Por Lucas Pagcheon Rainha, advogado associado do CJAR
Causou grande polêmica nos mais diversos meios de comunicação a decisão proferida pelo Presidente do Supremo Tribunal Federal (STF), ministro Dias Toffoli, 16/07/2019, que determinou a suspensão nacional dos processos que discutam a matéria objeto do Recurso Extraordinário (RE) 1.055.941, com repercussão geral reconhecida (Tema 990), interposto contra acórdão do Tribunal Regional Federal da 3ª Região (TRF-3) que anulou ação penal diante do compartilhamento direto de dados pela Receita Federal com o Ministério Público.
Em resumo, no RE, discute-se sobre a possibilidade de o próprio Ministério Público Federal ou Estadual admitir diretamente a quebra de sigilo fiscal e bancário dos investigados/acusados em instituições como a Receita Federal e Conselho de Controle de Atividades Financeiras (COAF) ou se é necessária a autorização prévia e supervisão do Poder Judiciário. O plenário do STF enfrentará um ponto relevante, qual seja: as balizas objetivas que os órgãos de fiscalização e controle, como o COAF, Receita Federal e BACEN, deverão observar ao transmitir informações automaticamente ao Ministério Público, caso essa ponte direta reste permitida.
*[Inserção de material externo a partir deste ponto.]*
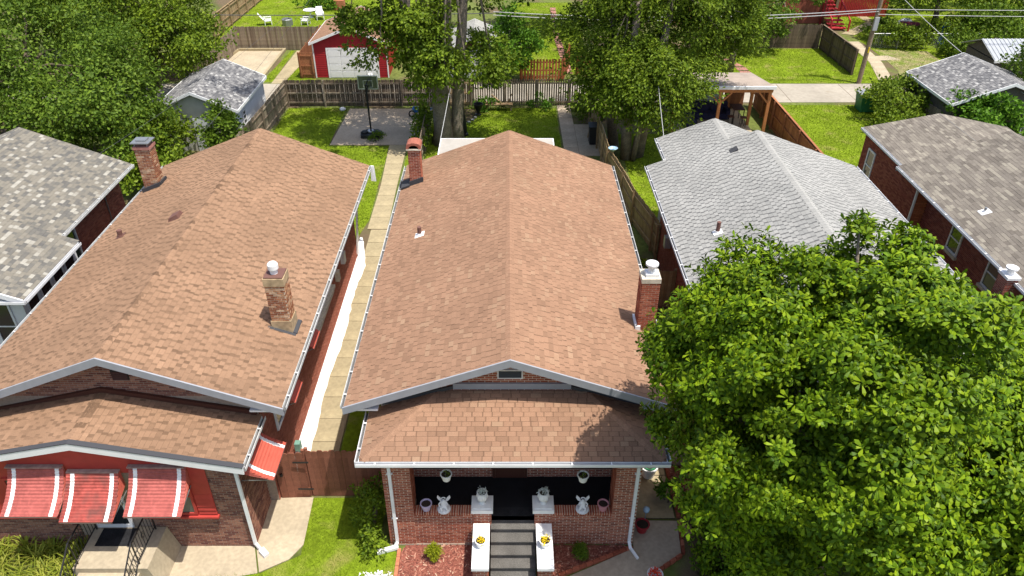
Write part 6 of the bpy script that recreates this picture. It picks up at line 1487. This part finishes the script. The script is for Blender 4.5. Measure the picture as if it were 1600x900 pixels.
def bin_(name, label, x, y, w, d, h, body, lid, cat='bin'):
    r = thing(name, label, cat, (x, y, 0)); mb = MB(); q = .86
    mb.add([(x - w / 2 * q, y - d / 2 * q, .05), (x + w / 2 * q, y - d / 2 * q, .05), (x + w / 2 * q, y + d / 2 * q, .05), (x - w / 2 * q, y + d / 2 * q, .05), (x - w / 2, y - d / 2, h), (x + w / 2, y - d / 2, h), (x + w / 2, y + d / 2, h), (x - w / 2, y + d / 2, h)], [(0, 3, 2, 1), (4, 5, 6, 7), (0, 1, 5, 4), (1, 2, 6, 5), (2, 3, 7, 6), (3, 0, 4, 7)]); obj('body', mb, body, r)
    obj('lid', MB().prism([(x - w / 2 - .04, y - d / 2 - .06, h + .01), (x + w / 2 + .04, y - d / 2 - .06, h + .01), (x + w / 2 + .04, y + d / 2 + .03, h + .05), (x - w / 2 - .04, y + d / 2 + .03, h + .05)], (0, 0, .05)), lid, r)
    for s in (-1, 1): obj('wheel', MB().tube([(x + s * w / 2 * .8 - .03, y + d / 2, .12), (x + s * w / 2 * .8 + .03, y + d / 2, .12)], .12, 10), 'plastic_black', r)
    return r
bin_('wheelie_bin', 'black bin beside the leaning fence with wooden poles behind it', 5.35, 43.9, .75, .7, 1.15, 'plastic_black', 'plastic_black')
dp = bin_('dumpster', 'green dumpster with pale lids by the alley bush', 24.6, 49.6, 1.9, 1.1, 1.15, 'plastic_green', 'metal_roof', 'dumpster')
for k, (x0, x1) in enumerate(((5.0, 5.55), (5.15, 5.75))): tag(obj('wooden_pole', MB().bar((x0, 44.6, .1), (x1, 45.0, 2.4), .06, .06), 'board_tan'), ['left wooden pole propped behind the black bin', 'right wooden pole propped behind the black bin'][k], 'pole', 'poles propped behind the bin')
tag(obj('feeder_dish', MB().lathe((5.72, 38.4, 1.86), [(.05, 0), (.2, .12), (.26, .2), (.22, .2), (.1, .1)], 12, capt=False), 'gazing_glass'), 'pale glass dish on top of the leaning fence', 'dish')
tag(obj('covered_grill', MB().lathe((5.95, 27.6, 0), [(.42, 0), (.46, .5), (.42, .95), (.25, 1.2), (0, 1.28)], 10, capt=False), 'plastic_black'), 'black covered grill in the narrow gap by the stained fence', 'grill')
tag(obj('flag', MB().prism([(-6.16, 31.2, 3.55), (-5.95, 31.25, 3.5), (-5.98, 31.25, 4.25), (-6.12, 31.2, 4.3)], (0, .03, 0)), 'petal_white'), 'small white flag hanging at the rear gutter corner of the red awning house', 'flag')
# furniture under the pergola
sf = thing('sofa', 'navy blue corner sofa under the pergola', 'sofa', (13.0, 47.6, 0))
obj('seat', MB().box(11.3, 14.6, 47.7, 48.8, .1, .45), 'sofa', sf); obj('backrest', MB().box(11.3, 14.6, 48.55, 48.85, .45, .95), 'sofa', sf); obj('chaise', MB().box(11.3, 12.2, 46.4, 47.698, .1, .45), 'sofa', sf); obj('armrest', MB().box(14.35, 14.6, 47.7, 48.5, .45, .7), 'sofa', sf)
for k in range(3): obj('cushion', MB().prism([(11.5 + k, 48.4, .46), (12.3 + k, 48.4, .46), (12.3 + k, 48.53, .85), (11.5 + k, 48.53, .85)], (0, .1, .02)), 'sofa', sf)
bt = thing('bar_table', 'brown topped bar table with thin legs under the pergola', 'table', (14.95, 47.4, 0)); obj('table_top', MB().box(14.55, 15.3, 46.9, 48.0, 1.0, 1.05), 'door_brown', bt)
for x in (14.6, 15.25):
    for y in (46.95, 47.95): obj('leg', MB().box(x - .025, x + .025, y - .025, y + .025, .08, 1.0), 'iron', bt)
for k, (x, y) in enumerate(((14.35, 46.6), (15.1, 46.4))):
    s = thing('bar_stool', ['left bar stool pulled out from the bar table', 'right bar stool pulled out from the bar table'][k], 'stool', (x, y, 0), 'stools at the bar table'); obj('seat', MB().box(x - .18, x + .18, y - .18, y + .18, .7, .75), 'door_brown', s)
    for a in (-.15, .15):
        for b_ in (-.15, .15): obj('leg', MB().box(x + a - .015, x + a + .015, y + b_ - .015, y + b_ + .015, .08, .7), 'iron', s)
# white lawn chairs far left
def chair(label, x, y, rot, recl=0):
    r = thing('lawn_chair', label, 'chair', (x, y, 0), 'white lawn chairs on the far lawn'); c, s = math.cos(rot), math.sin(rot)
    T = lambda a, b_, z: (x + a * c - b_ * s, y + a * s + b_ * c, z)
    def pb(nm, pts, d): obj(nm, MB().prism([T(*p) for p in pts], d), 'plastic_white', r)
    pb('seat', [(-.32, -.3, .38), (.32, -.3, .38), (.32, .35, .34), (-.32, .35, .34)], (0, 0, .05)); pb('backrest', [(-.32, .33, .38), (.32, .33, .38), (.28, .6 + recl, 1.05), (-.28, .6 + recl, 1.05)], (.01, .04, .02))
    for a in (-.32, .32):
        pb('armrest', [(a - .05, -.3, .6), (a + .05, -.3, .6), (a + .05, .42, .62), (a - .05, .42, .62)], (0, 0, .04))
        for b_ in (-.27, .32): pb('leg', [(a - .03, b_ - .03, .0), (a + .03, b_ - .03, .0), (a + .03, b_ + .03, .0), (a - .03, b_ + .03, .0)], (0, 0, .6))
    return r
chair('leftmost white lawn chair on the far lawn', -22.0, 71.6, 1.9, .25); chair('white lawn chair right of the grey box on the far lawn', -18.6, 71.6, -1.7); chair('rearmost white lawn chair beside the round white table', -17.6, 73.4, .3)
tb = thing('round_table', 'round white table on the far lawn', 'table', (-18.7, 74.2, 0)); obj('table_top', MB().lathe((-18.7, 74.2, .68), [(.6, 0), (.62, .03), (.6, .05)], 20), 'plastic_white', tb); obj('leg', MB().lathe((-18.7, 74.2, 0), [(.3, 0), (.08, .08), (.06, .68)], 12), 'plastic_white', tb)
tag(obj('fire_pit', MB().lathe((-20.2, 71.4, 0), [(.5, 0), (.5, .55), (.42, .6), (.38, .5)], 8, capt=False), 'metal_grey'), 'grey low box between the white lawn chairs', 'fire pit')
tag(obj('terracotta_planter', MB().box(-17.0, -16.0, 77.0, 77.8, 0, .9), 'terracotta'), 'terracotta coloured planter box at the top of the far lawn', 'planter')
tag(obj('blue_tarp', MB().prism([(36.6, 65.0, .05), (38.0, 65.0, .05), (38.0, 65.8, 1.5), (37.1, 65.8, 1.6)], (0, .3, .05)), 'tarp_blue'), 'bright blue tarp leaning in the bushes at the top right', 'tarp')
tag(obj('maroon_tarp', MB().prism([(33.2, 65.7, .3), (35.0, 65.7, .2), (35.1, 66.1, 1.5), (33.5, 66.1, 1.6)], (0, .3, .05)), 'tarp_maroon'), 'dark maroon tarp behind the chain link fence', 'tarp')
tag(obj('white_tarp', MB().lathe((35.8, 70.0, 0), [(.9, 0), (.8, .5), (.4, .9), (0, 1.0)], 9, capt=False), 'plastic_white'), 'pale covered heap between the bushes at the top right', 'tarp')
ld = thing('ladder', 'grey ladder leaning on the dark garage wall', 'ladder', (31.1, 43.5, 0))
for x in (30.9, 31.3): obj('rail', MB().bar((x, 43.0, .0), (x, 43.55, 2.1), .05), 'metal_light', ld)
for k in range(6): obj('rung', MB().bar((30.9, 43.05 + k * .09, .25 + k * .33), (31.3, 43.05 + k * .09, .25 + k * .33), .03), 'metal_light', ld)
for k, x in enumerate((-10.42, -10.25)): tag(obj('plank', MB().bar((x + .3, 55.4, .03), (x, 56.4, .35), .10, .04), 'plastic_white'), ['left white plank leaning at the roll up door', 'right white plank leaning at the roll up door'][k], 'plank', 'white planks at the red garage')
tag(obj('white_stone', MB().lathe((-11.2, 49.6, 0), [(.2, 0), (.22, .12), (.1, .22), (0, .23)], 8, capt=False), 'plastic_white', smooth=True), 'white rounded stone at the corner of the patio and fence', 'stone')
tag(obj('log', MB().tube([(-13.2, 12.55, .1), (-12.75, 12.6, .12)], .1, 8), 'bark_dark'), 'short grey log lying before the day lilies', 'log')
# utility pole and wires
up = thing('utility_pole', 'leaning wooden utility pole with pale box beside the alley', 'utility pole', (26.0, 55.15, 0))
obj('pole', MB().tube([(26.0, 55.15, -.2), (26.05, 55.15, 4), (26.15, 55.15, 11)], [.17, .15, .12], 10), 'pole_wood', up)
obj('crossarm', MB().bar((24.9, 55.0, 10.3), (27.4, 55.3, 10.3), .11, .13), 'pole_wood', up); obj('crossarm', MB().bar((25.2, 55.0, 9.3), (27.1, 55.3, 9.3), .10, .12), 'pole_wood', up)
for x in (25.0, 25.6, 26.8, 27.3): obj('insulator', MB().lathe((x, 55.05 + (x - 25) * .1, 10.37), [(.04, 0), (.06, .06), (.03, .14)], 8), 'ceramic_white', up)
obj('transformer', MB().lathe((26.5, 55.2, 8.0), [(.22, 0), (.24, .05), (.24, .8), (.15, .88)], 14), 'metal_grey', up)
obj('junction_box', MB().box(25.9, 26.2, 54.88, 55.0, 3.9, 4.8), 'metal_light', up); obj('sign_plate', MB().box(26.0, 26.08, 54.95, 54.99, 2.3, 2.7), 'petal_yellow', up)
def sag(a, b, s, n=24):
    a = np.array(a, float); b = np.array(b, float); return [a + (b - a) * k / n - np.array((0, 0, 4 * s * (k / n) * (1 - k / n))) for k in range(n + 1)]
def wire(label, runs, r, mat='cable', name='overhead_cable'):
    w = thing(name, label, 'cable', runs[0][0], None)
    for a, b, s in runs: obj('wire', MB().tube(sag(a, b, s), r, 5), mat, w)
wire('thick pale cable bundle running from the utility pole to the left', [((26.05, 55.0, 5.35), (-1, 55.3, 5.1), .45), ((26.05, 55.0, 5.2), (-1, 55.2, 4.9), .5)], .028)
wire('thin cable run crossing the tops of the left yards', [((-1, 55.3, 5.0), (-42, 55.6, 5.3), .3)], .03, 'cable_dark')
wire('pale cable pair from the utility pole to the right edge', [((26.05, 55.0, 5.35), (60, 55.3, 5.4), .15), ((26.05, 55.0, 5.0), (60, 55.2, 5.0), .2)], .02)
wire('thin upper wires above the alley', [((25.0, 55.0, 10.5), (-40, 55.5, 10.6), .5), ((27.3, 55.2, 10.5), (-40, 56, 10.6), .5)], .012, 'cable_dark')
wire('service wire slanting from the utility pole to the dark garage', [((26.1, 55.1, 7.2), (29.6, 49.5, 3.9), .12)], .018)
wire('service wire slanting down to the weathered roof', [((29.6, 46.0, 3.6), (33.0, 38.0, 2.6), .1)], .018)
wire('pale rope hanging from the two trunked tree to the rear porch roof', [((-3.15, 44.2, 4.6), (-3.5, 37.2, 3.05), .05)], .016)
wire('service wire crossing the old white garage roof to the far chimney', [((-13.5, 62, 6.8), (-14.2, 30.9, 5.0), .4)], .007, 'cable_dark')
wire('thin service wire from the alley to the mottled roof', [((-15.2, 55.4, 5.2), (-18.5, 31.4, 4.6), .35)], .007, 'cable_dark')
wire('short service wire at the silver roofed house', [((8.5, 43.0, 5.2), (7.1, 30.8, 4.3), .2)], .015)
Isso porque, atualmente, o entendimento predominante do STF (ADI’s 2.386 2.390 2.397 e 2.859) é no sentido de que o acesso às operações bancárias se limita à identificação dos titulares das operações e dos montantes globais mensalmente movimentados, ou seja, dados genéricos e cadastrais dos correntistas, vedada a inclusão de qualquer elemento que permita identificar sua origem ou a natureza dos gastos a partir deles efetuados, sob pena de violação à intimidade e ao sigilo de dados (art. 5°, incisos X e XII, da CRFB/88).
A decisão que decretou a suspensão nacional tomou maiores proporções e foi amplamente divulgada pela mídia, tendo em vista que o pedido incidental, realizado com base no art. 1.038, inciso I, do CPC, que deu origem à decisão do ministro Toffoli, foi formulado pela defesa de Flávio Nantes Bolsonaro, senador e filho do atual Presidente da República. Contra a decisão, argumentou-se que há risco de impunidade, pela suspensão das investigações em curso.
É preciso destacar, porém, duas ressalvas feitas pela decisão, que afastam o argumento de que ela trará impunidade.
A primeira delas é que foi suspenso, também, o transcurso do prazo prescricional nos processos que forem sobrestados. A possibilidade de suspensão da prescrição penal nesses casos já vinha sendo adotada pelo STF desde o julgamento da questão de ordem no RE 966177, quando se alinhou o entendimento pela suspensão do prazo prescricional em processos penais sobrestados em decorrência do reconhecimento de repercussão geral. Vale lembrar que, segundo o entendimento atual, a referida suspensão não é automática, pois é uma discricionariedade do relator do recurso extraordinário.
A segunda ressalva foi a expressa determinação de que a decisão não deve atingir as ações penais e/ou inquéritos ou Procedimentos de Investigação Criminal (PICs) em que os dados compartilhados pelos órgãos administrativos ocorreram com a autorização prévia e supervisão do Poder Judiciário. Desse modo, podem os órgãos continuar a atuar, bastando apenas requerer a intervenção do Judiciário.
Portanto, apesar de polêmica, a decisão do ministro Dias Toffoli está alinhada com o entendimento do STF e adotou as cautelas necessárias para afastar o risco à impunidade.